3. Факты как примеры
Эмпирические данные могут использоваться в ходе аргументации в качестве примеров, иллюстраций и образцов[31]. Выступая в качестве примера факт или частный случай делает возможным обобщение; в качестве иллюстрации он подкрепляет уже установленное общее положение; и наконец, в качестве образца он побуждает к подражанию.
Использование частных случаев в качестве образцов не имеет отношения к аргументации в поддержку описательных утверждений. Образцы используются для обоснования ценностей и аргументации в их поддержку. Эта проблема будет обсуждаться позднее.

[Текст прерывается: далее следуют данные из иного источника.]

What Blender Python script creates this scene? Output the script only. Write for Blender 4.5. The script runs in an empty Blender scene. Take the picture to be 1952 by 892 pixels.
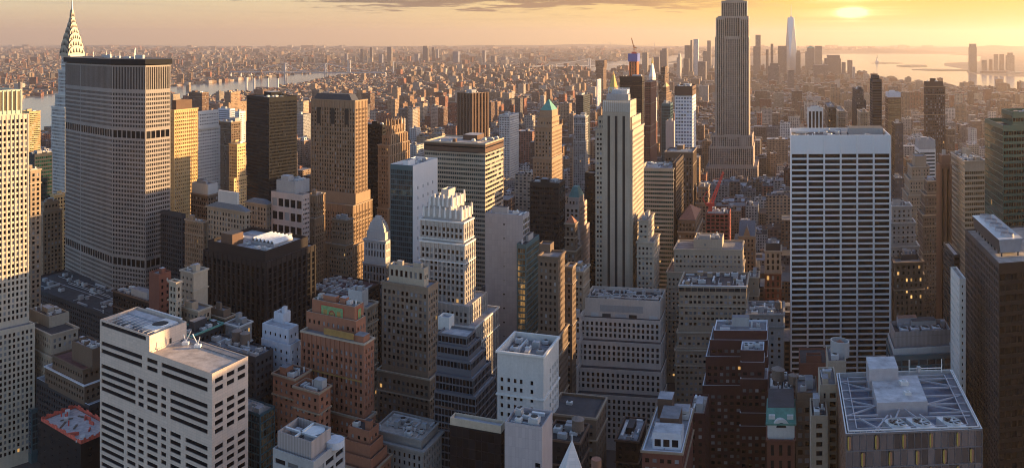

Употребление фактов как примеров и иллюстраций может рассматриваться как один из вариантов обоснования какого-то положения путем подтверждения его следствий. Но в таком качестве они являются весьма слабым средством подтверждения: о правдоподобии общего положения невозможно сказать что- нибудь конкретное на основе одного-единственного говорящего в его пользу факта. Скажем, Сократ прекрасно владел искусством вести спор и определять понятия; но, отправляясь только от этого частного случая, нельзя правдоподобно заключить, что все люди хорошо умеют вести спор и определять или что по меньшей мере все древние греки искусно спорили и удачно определяли понятия.
28
Wittgenstein L. On Certainity. — Oxford, 1969. — P. 132—133.
29
Feyerabend P.K. Dialogue on Method// The Structure and Development of Science. — Dordrecht, 1979. — P. 112.
30
Поппер К. Логика и рост научного знания. — С. 382.
31
См.: Перельман X., Олбрехт-Тытека Л. Из книги «Новая риторика: трактат об аргументации» // Язык и моделирование социального взаимодействия. — М., 1987. В дальнейшем анализе примеров и иллюстраций используется в основном эта работа.